Del total de recursos, la ASF sólo auditó el uso que la Cdi dio a 885 millones 663 mil pesos. Se trata de 75 contratos de obra pública de infraestructura básica por 792 millones 560 mil 800 pesos y tres “convenios específicos de coordinación” con la Comisión Federal de Electricidad (CFE) por 93 millones 102 mil 200 pesos. ¿Y qué encontró la ASF?
Primero, que la Cdi no cuenta siquiera con un manual de organización actualizado ni con una estructura organizacional aprobada. El desastre en los trabajos empieza por aquí. Lo que sigue es que se adjudicaron contratos a empresas que no cumplieron con los requisitos establecidos en las bases de la licitación, por lo que no se pudo garantizar que tales procesos se realizaran con “imparcialidad y transparencia”.
Además, las obras no se entregaron en tiempo y forma, tal y como se estipulaba en los contratos. A pesar de ello, la Cdi no estableció penalizaciones a las empresas que incumplieron.

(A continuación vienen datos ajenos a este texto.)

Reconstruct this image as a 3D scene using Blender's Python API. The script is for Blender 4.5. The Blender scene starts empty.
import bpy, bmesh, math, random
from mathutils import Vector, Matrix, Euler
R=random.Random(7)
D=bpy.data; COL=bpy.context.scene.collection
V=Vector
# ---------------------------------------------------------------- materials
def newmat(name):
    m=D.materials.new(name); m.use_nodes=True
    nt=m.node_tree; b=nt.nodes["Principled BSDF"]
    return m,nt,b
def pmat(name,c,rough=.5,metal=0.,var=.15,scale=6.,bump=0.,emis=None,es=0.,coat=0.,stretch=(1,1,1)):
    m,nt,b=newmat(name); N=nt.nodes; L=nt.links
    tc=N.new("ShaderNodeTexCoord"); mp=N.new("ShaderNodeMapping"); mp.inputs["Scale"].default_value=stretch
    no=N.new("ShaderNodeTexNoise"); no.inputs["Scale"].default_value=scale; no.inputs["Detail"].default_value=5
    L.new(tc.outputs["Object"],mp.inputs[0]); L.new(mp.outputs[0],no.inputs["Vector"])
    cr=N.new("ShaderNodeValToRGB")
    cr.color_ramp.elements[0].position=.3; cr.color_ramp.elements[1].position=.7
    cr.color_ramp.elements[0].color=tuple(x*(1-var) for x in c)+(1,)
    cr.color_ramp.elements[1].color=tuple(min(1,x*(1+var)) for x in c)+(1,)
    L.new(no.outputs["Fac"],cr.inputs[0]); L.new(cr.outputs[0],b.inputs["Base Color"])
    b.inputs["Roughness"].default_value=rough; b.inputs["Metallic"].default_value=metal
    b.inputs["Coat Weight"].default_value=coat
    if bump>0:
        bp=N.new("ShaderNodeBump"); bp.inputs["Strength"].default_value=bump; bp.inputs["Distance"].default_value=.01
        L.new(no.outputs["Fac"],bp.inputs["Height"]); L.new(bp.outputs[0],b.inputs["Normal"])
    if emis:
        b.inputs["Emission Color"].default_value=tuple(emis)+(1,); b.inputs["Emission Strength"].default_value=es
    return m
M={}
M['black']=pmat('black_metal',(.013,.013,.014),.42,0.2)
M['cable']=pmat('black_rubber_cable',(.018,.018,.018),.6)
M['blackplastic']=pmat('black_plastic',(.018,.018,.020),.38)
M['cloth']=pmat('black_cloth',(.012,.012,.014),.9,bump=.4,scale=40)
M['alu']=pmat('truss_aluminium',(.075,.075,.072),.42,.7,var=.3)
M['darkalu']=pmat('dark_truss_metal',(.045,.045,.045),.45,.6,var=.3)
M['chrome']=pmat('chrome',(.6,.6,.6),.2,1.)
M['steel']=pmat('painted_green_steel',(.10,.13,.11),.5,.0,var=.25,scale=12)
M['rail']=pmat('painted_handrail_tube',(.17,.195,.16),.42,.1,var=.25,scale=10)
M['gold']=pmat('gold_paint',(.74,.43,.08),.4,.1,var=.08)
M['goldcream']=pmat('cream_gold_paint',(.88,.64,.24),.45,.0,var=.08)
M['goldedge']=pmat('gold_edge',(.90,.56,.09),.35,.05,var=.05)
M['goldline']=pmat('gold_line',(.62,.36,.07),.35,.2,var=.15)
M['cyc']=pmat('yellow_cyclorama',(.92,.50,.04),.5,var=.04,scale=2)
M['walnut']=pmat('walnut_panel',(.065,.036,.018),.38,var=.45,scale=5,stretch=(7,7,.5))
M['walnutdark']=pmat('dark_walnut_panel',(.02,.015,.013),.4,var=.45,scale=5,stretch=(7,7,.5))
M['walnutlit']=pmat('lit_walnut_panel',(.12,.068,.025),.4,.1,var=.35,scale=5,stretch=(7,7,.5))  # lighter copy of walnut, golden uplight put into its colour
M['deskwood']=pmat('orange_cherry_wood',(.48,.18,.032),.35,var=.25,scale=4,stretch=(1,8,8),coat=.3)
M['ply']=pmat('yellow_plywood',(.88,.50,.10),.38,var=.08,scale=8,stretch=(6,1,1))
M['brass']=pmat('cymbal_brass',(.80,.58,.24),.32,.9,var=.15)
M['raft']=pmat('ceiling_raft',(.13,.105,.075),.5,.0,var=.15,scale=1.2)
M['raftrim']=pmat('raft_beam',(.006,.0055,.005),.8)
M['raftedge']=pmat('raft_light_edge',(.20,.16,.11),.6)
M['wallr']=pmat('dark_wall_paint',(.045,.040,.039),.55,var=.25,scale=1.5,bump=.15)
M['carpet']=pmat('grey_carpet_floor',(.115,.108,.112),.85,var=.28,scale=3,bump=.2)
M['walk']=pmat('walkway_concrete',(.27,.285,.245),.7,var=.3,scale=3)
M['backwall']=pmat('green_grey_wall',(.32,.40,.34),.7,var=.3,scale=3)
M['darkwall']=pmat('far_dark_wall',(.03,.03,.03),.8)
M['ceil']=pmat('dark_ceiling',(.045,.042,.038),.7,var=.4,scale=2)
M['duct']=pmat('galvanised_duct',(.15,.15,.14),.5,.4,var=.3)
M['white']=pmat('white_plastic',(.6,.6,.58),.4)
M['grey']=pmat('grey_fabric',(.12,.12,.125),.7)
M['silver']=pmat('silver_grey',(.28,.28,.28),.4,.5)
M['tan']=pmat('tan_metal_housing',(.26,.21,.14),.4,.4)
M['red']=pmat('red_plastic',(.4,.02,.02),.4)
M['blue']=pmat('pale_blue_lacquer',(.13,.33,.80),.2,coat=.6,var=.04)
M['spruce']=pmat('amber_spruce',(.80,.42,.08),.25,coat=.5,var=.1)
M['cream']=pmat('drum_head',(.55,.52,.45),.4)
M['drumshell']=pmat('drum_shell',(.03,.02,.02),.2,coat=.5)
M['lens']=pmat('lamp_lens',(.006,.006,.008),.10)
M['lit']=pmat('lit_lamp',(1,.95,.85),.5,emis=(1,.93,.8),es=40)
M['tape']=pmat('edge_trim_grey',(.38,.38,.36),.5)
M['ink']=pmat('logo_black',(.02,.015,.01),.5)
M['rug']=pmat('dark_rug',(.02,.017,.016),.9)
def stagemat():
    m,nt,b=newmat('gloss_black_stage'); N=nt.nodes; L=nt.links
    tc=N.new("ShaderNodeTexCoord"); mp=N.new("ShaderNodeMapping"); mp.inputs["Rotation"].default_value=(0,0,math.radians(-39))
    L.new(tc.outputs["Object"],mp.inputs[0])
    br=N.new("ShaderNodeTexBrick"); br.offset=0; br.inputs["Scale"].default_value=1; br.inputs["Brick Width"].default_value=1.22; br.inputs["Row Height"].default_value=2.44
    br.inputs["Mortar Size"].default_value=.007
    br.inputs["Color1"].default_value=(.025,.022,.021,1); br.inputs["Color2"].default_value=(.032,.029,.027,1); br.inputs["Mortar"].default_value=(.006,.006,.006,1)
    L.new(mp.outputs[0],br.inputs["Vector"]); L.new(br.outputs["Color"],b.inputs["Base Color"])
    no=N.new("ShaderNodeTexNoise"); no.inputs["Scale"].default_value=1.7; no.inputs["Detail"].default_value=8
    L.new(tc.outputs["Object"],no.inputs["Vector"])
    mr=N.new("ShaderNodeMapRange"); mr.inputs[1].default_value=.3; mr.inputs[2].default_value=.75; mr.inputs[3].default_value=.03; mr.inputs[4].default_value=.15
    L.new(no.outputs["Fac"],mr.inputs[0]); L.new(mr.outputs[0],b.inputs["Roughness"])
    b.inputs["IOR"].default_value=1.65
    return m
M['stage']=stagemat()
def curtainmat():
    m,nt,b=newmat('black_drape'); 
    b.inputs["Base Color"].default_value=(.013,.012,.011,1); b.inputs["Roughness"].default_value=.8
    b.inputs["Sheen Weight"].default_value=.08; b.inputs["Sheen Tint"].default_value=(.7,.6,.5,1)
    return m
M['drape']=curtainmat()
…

Por otra parte, en 48 obras de infraestructura las delegaciones de la Cdi en los estados no contaron con la autorización de las instancias normativas para la ejecución de los trabajos. Por si fuera poco, se firmaron actas de “entrega-recepción” de las obras sin que en realidad éstas hubieran concluido.
Es apenas lo que se asoma en la fiscalización practicada a la Cdi, la instancia encargada de las políticas públicas en favor de los pueblos, naciones y tribus de México. Volveremos, al detalle, de los casos enlistados por la ASF.